Output the data below in full, character for character.

═══ INFORMATION PROVIDED ═══

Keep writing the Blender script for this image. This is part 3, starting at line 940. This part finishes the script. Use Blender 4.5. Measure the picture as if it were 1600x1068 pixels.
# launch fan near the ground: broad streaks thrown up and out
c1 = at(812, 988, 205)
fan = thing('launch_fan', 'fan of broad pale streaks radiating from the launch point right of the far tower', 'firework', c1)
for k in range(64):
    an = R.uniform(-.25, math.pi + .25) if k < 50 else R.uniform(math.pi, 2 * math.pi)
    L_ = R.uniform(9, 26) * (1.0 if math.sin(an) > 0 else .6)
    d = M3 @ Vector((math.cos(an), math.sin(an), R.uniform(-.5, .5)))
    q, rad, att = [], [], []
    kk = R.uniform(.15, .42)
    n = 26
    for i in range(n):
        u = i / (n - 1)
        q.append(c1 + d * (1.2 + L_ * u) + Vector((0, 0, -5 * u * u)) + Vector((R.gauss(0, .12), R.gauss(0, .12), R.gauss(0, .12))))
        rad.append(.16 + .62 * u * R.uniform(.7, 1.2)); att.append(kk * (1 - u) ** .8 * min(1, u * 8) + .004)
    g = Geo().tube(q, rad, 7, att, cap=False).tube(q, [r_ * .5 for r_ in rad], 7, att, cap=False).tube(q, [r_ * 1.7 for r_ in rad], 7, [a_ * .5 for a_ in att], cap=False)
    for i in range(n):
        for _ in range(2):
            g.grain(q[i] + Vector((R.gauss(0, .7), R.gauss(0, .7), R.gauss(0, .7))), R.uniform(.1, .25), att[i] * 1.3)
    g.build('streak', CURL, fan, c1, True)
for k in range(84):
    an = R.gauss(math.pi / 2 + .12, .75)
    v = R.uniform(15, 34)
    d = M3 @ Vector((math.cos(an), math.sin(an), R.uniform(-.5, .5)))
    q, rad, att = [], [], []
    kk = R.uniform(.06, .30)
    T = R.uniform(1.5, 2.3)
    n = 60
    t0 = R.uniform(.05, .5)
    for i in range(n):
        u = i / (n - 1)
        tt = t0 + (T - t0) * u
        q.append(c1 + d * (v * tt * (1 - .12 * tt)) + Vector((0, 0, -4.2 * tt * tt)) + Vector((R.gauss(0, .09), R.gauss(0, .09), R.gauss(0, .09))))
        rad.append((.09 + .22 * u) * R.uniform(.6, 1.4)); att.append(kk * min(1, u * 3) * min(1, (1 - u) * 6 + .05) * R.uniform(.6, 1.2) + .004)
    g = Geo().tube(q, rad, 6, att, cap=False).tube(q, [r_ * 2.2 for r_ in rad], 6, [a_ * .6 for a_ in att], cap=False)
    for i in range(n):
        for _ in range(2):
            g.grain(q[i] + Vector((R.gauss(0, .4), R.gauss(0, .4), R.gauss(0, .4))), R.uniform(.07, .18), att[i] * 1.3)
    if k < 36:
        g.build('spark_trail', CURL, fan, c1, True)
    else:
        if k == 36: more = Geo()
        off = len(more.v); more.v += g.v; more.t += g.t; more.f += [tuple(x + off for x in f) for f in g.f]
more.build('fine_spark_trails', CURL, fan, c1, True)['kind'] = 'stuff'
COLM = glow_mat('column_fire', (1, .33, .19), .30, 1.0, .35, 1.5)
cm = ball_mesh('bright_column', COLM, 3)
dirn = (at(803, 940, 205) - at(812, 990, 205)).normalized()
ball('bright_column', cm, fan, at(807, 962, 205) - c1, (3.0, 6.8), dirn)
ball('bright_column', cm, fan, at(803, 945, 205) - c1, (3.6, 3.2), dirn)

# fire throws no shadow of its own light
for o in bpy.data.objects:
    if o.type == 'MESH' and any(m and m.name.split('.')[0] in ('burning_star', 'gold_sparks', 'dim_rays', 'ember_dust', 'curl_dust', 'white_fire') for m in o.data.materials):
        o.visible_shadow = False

═══

--- FULL RESPONSE ---
Keep writing the Blender script for this image. This is part 3, starting at line 940. This part finishes the script. Use Blender 4.5. Measure the picture as if it were 1600x1068 pixels.
# launch fan near the ground: broad streaks thrown up and out
c1 = at(812, 988, 205)
fan = thing('launch_fan', 'fan of broad pale streaks radiating from the launch point right of the far tower', 'firework', c1)
for k in range(64):
    an = R.uniform(-.25, math.pi + .25) if k < 50 else R.uniform(math.pi, 2 * math.pi)
    L_ = R.uniform(9, 26) * (1.0 if math.sin(an) > 0 else .6)
    d = M3 @ Vector((math.cos(an), math.sin(an), R.uniform(-.5, .5)))
    q, rad, att = [], [], []
    kk = R.uniform(.15, .42)
    n = 26
    for i in range(n):
        u = i / (n - 1)
        q.append(c1 + d * (1.2 + L_ * u) + Vector((0, 0, -5 * u * u)) + Vector((R.gauss(0, .12), R.gauss(0, .12), R.gauss(0, .12))))
        rad.append(.16 + .62 * u * R.uniform(.7, 1.2)); att.append(kk * (1 - u) ** .8 * min(1, u * 8) + .004)
    g = Geo().tube(q, rad, 7, att, cap=False).tube(q, [r_ * .5 for r_ in rad], 7, att, cap=False).tube(q, [r_ * 1.7 for r_ in rad], 7, [a_ * .5 for a_ in att], cap=False)
    for i in range(n):
        for _ in range(2):
            g.grain(q[i] + Vector((R.gauss(0, .7), R.gauss(0, .7), R.gauss(0, .7))), R.uniform(.1, .25), att[i] * 1.3)
    g.build('streak', CURL, fan, c1, True)
for k in range(84):
    an = R.gauss(math.pi / 2 + .12, .75)
    v = R.uniform(15, 34)
    d = M3 @ Vector((math.cos(an), math.sin(an), R.uniform(-.5, .5)))
    q, rad, att = [], [], []
    kk = R.uniform(.06, .30)
    T = R.uniform(1.5, 2.3)
    n = 60
    t0 = R.uniform(.05, .5)
    for i in range(n):
        u = i / (n - 1)
        tt = t0 + (T - t0) * u
        q.append(c1 + d * (v * tt * (1 - .12 * tt)) + Vector((0, 0, -4.2 * tt * tt)) + Vector((R.gauss(0, .09), R.gauss(0, .09), R.gauss(0, .09))))
        rad.append((.09 + .22 * u) * R.uniform(.6, 1.4)); att.append(kk * min(1, u * 3) * min(1, (1 - u) * 6 + .05) * R.uniform(.6, 1.2) + .004)
    g = Geo().tube(q, rad, 6, att, cap=False).tube(q, [r_ * 2.2 for r_ in rad], 6, [a_ * .6 for a_ in att], cap=False)
    for i in range(n):
        for _ in range(2):
            g.grain(q[i] + Vector((R.gauss(0, .4), R.gauss(0, .4), R.gauss(0, .4))), R.uniform(.07, .18), att[i] * 1.3)
    if k < 36:
        g.build('spark_trail', CURL, fan, c1, True)
    else:
        if k == 36: more = Geo()
        off = len(more.v); more.v += g.v; more.t += g.t; more.f += [tuple(x + off for x in f) for f in g.f]
more.build('fine_spark_trails', CURL, fan, c1, True)['kind'] = 'stuff'
COLM = glow_mat('column_fire', (1, .33, .19), .30, 1.0, .35, 1.5)
cm = ball_mesh('bright_column', COLM, 3)
dirn = (at(803, 940, 205) - at(812, 990, 205)).normalized()
ball('bright_column', cm, fan, at(807, 962, 205) - c1, (3.0, 6.8), dirn)
ball('bright_column', cm, fan, at(803, 945, 205) - c1, (3.6, 3.2), dirn)

# fire throws no shadow of its own light
for o in bpy.data.objects:
    if o.type == 'MESH' and any(m and m.name.split('.')[0] in ('burning_star', 'gold_sparks', 'dim_rays', 'ember_dust', 'curl_dust', 'white_fire') for m in o.data.materials):
        o.visible_shadow = False